Watch out: always validate the stack pointer before jumping. If the application region is erased or corrupted, jumping to garbage will hard-fault instantly. Also, remember to disable interrupts and deinitialize peripherals—otherwise the application inherits a messy hardware state from the bootloader.

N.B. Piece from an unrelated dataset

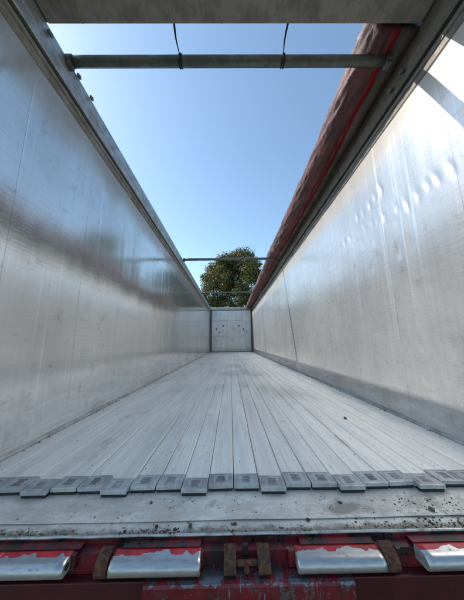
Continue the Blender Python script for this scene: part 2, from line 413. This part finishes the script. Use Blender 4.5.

Consider MCUboot for Production

Rolling your own bootloader is great for learning, but for production systems, take a serious look at MCUboot. It’s a well-established open-source secure bootloader that supports both RSA and ECDSA signature verification, image slots for A/B updates, rollback protection, and hardware key storage. It integrates with Zephyr RTOS v3.7+ natively and can be ported to STM32 with STM32Cube or bare-metal setups. Using a proven bootloader saves you from subtle security bugs that are easy to introduce in custom implementations.

Troubleshooting

  • Signature verification always fails: Confirm the public key in your bootloader matches the private key you signed with. Also check that you’re hashing exactly the same bytes that were signed—off-by-one errors in the image size are common.
  • Application doesn’t start after verification: Verify the application’s vector table address matches APP_ADDRESS. Check that the application’s linker script places the vector table at the correct offset.
  • mbedTLS fails to parse the key: Make sure you’re using DER format (not PEM) for the embedded key, and that the array size is correct. Use xxd -i public_key.der to generate the C array.
  • Flash write-protection issues: If you enable write protection on the bootloader sectors via option bytes, make sure you can still program the application sectors. Double-check the sector mapping for your specific STM32F7 variant.
  • Hard fault on application jump: The most common cause is a missing SCB->VTOR update or incorrect stack pointer. Verify with a debugger that the values at APP_ADDRESS and APP_ADDRESS + 4 look reasonable (valid RAM address and valid flash address, respectively).

Key Takeaways

Secure boot on STM32F7 boils down to three things: sign the firmware on your build machine, embed the public key in a write-protected bootloader, and verify the signature before jumping to the application. ECC (P-256) is the better choice for new designs due to smaller keys and faster verification on Cortex-M hardware. Use mbedTLS on the device (not OpenSSL), leverage the STM32F7’s hardware crypto accelerators when available, and seriously consider MCUboot if you’re heading toward production. Keep your private keys locked down—if they leak, your entire chain of trust is broken.